A new report by Stan Fischer and colleagues at the International Monetary Fund (IMF) examines
developments in the Palestinian economy in the period 1994-2000, prior to the outbreak of the
recent conflict. The report, which is published in the latest issue of the Economic Journal,
indicates that economic performance during these years was uneven. Aggregate income rose by
about 12% over the seven-year period. But per capita income declined despite the mobilisation of
substantial amounts of foreign aid and progress in establishing a basic institutional framework and
improving physical infrastructure. Per capita income rose sharply in the period from 1997 until
September 2000, when violence intensified.
The overall decline in per capita income over the period is clearly disappointing. On the basis of
the variables typically thought to be important for long-term economic growth - such as the initial
income level (convergence effect), the level of education, trade openness, financial development,
inflation, infrastructure - the Palestinian economy could have been expected to record fairly high
growth in per capita GDP. But economic growth and private investment in the WBGS in recent
years were adversely affected by a combination of factors, most significantly closures, excessive
transportation and transaction costs related to the permit system and other restrictions, and major
uncertainties about political developments and the direction of policies.
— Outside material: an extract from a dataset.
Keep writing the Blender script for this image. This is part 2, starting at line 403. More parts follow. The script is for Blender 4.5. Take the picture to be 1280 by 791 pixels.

There have also been
concerns over governance.
Since 1993, the Palestinian economy has been subject to a permit system and an intensification of
controls, including periods of closure that Israel has imposed often in response to security
incidents or at times when the risk of security incidents was perceived to be high. During closures,
the WBGS are sealed off from the rest of the world and from each other. The movement of goods
and people is disrupted or completely blocked. There is a permanent loss of income for the
Palestinians who work in Israel (in June 2000, there were 130,000 such workers, or roughly 20%
of the Palestinian labour force) and closures have a severe effect on household income and
consumption. The cumbersome system of restrictions has led to high transportation and
transaction costs, and closures have also added volatility and unpredictability in production and
trade. The resulting increases in risk and loss of competitiveness have adversely affected exports,
investment, and growth.
As for policies, a major achievement is the establishment of a Palestinian institutional framework,
essentially from scratch. Key policy institutions, such as the Ministries of Finance and Economy
and Trade, and the Palestine Monetary Authority, have been created and many new laws have
been approved.
But progress in economic policy reforms has been episodic and in many areas it has been slower
than desirable:
l One concern relates to the PA's involvement in the economy. Its large equity holdings in
private enterprises raise concerns about fair competition and the best use of scarce fiscal
resources.
l There are also concerns about how the PA operates, including about decentralisation,
transparency, and the management of public finances.
l Another area of concern is the weak capacity and independence of the judiciary and the
status of the legal and regulatory framework more generally.
Concerns in all of these areas are likely to have deterred private investment. At the same time, the
PA has come a long way under difficult circumstances, and important improvements in
governance were made in the spring of 2000.
While it is difficult to say how much income and production have fallen in the last nine months,
there can be no doubt that the current conflict that began in late September 2000 and the
associated closures represent a massive setback to the development of the Palestinian economy.
Notes for Editors: 'Economic Developments in the West Bank and Gaza since Oslo' by Stanley
Fischer, Patricia Alonso-Gamo and Ulric Erickson von Allmen is published in the June 2001 issue
of the Economic Journal. The authors are at the IMF. The views expressed here are those of the
authors and not necessarily of the IMF.